**RECORDS SUPPLIED**
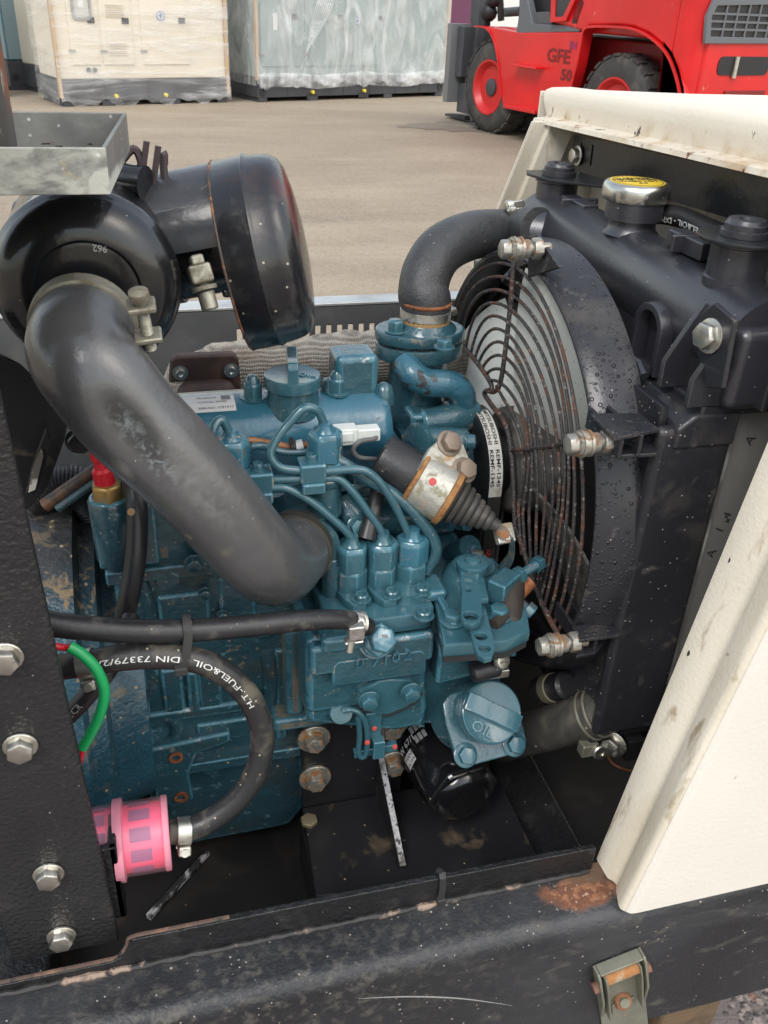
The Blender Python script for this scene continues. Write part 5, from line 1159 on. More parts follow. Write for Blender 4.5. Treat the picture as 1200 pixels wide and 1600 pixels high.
# ---- gear case with governor plate
ZG = .882
mb = MB(); gpts = [oz(a, b, ZG) for a, b in ((668, 888), (770, 871), (800, 905), (822, 940), (828, 985), (792, 1003), (693, 1010), (683, 960))]
gpts = [(p.x, p.y) for p in gpts]
plate(mb, Matrix.Translation((0, 0, ZG-.005)), gpts, [], .012, .002); gp_ = part('governor_plate', mb, BC, ENG)
cx = sum(a for a, b in gpts)/len(gpts); cy = sum(b for a, b in gpts)/len(gpts)
mb = MB(); plate(mb, Matrix.Translation((0, 0, ZG-.014)), [(cx+(a-cx)*.97, cy+(b-cy)*.97) for a, b in gpts], [], .006, 0); part('plate_gasket', mb, mat('dark_gasket', (.02, .022, .022), .7), ENG)
mb = MB(); mb.prism([V((cx+(a-cx)*.95, max(.549, cy+(b-cy)*.93), .745)) for a, b in gpts], V((0, 0, .121))); part('gear_case', mb, BL, ENG, .008, 3)
mb = MB(); mb.prism([V((x, .530, z)) for x, z in ((.206, .845), (.262, .845), (.262, .812), (.206, .806))], V((0, .03, 0))); part('gear_case_panel', mb, BL, ENG, .003)
eb('gear_case_front', (.205, .590, .70), (.262, .80, .872), BL, .006)
# upper gear case edge with its bolts behind the solenoid
eb('timing_flange', (.207, .628, .86), (.228, .74, .945), BL, .004)
for px, py in ((700, 752), (720, 812), (730, 855)): ebolt(oy(px, py, .61), (0.3, -1, .1), .0068, .010, .009)
mb = MB(); mb.cyl(oy(708, 868, .62), oy(735, 855, .60), .011, 16); part('case_boss', mb, BL, ENG)
# inset frame and boss round the lever shaft
ps = oz(738, 905, ZG)
mb = MB(); mb.lathe((ps.x, ps.y, ZG), (0, 0, 1), [(0, .026), (.004, .025), (.010, .021), (.012, .0175), (.014, .0175)], 36); part('lever_boss', mb, BC, gp_)
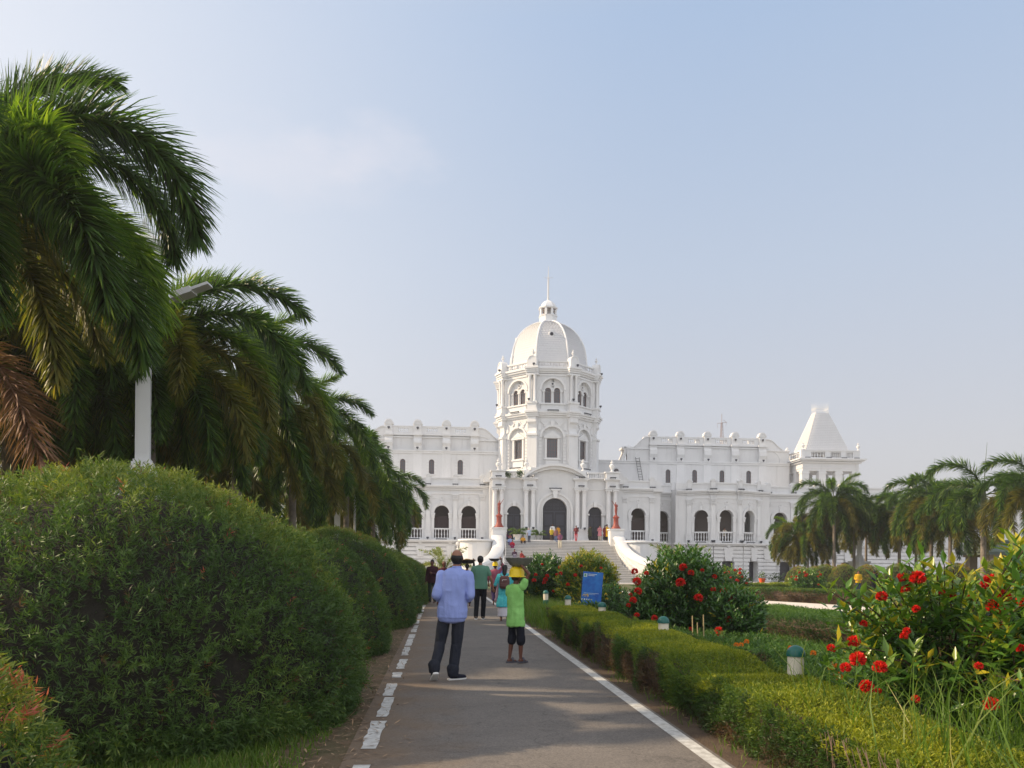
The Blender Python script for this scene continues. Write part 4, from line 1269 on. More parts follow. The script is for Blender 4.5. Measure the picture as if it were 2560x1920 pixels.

**WORK INSTRUCTIONS**
Scan the lines above for "Python", then copy every one that has it.

**RESULT**
The Blender Python script for this scene continues. Write part 5, from line 1159 on. More parts follow. Write for Blender 4.5. Treat the picture as 1200 pixels wide and 1600 pixels high.
The Blender Python script for this scene continues. Write part 4, from line 1269 on. More parts follow. The script is for Blender 4.5. Measure the picture as if it were 2560x1920 pixels.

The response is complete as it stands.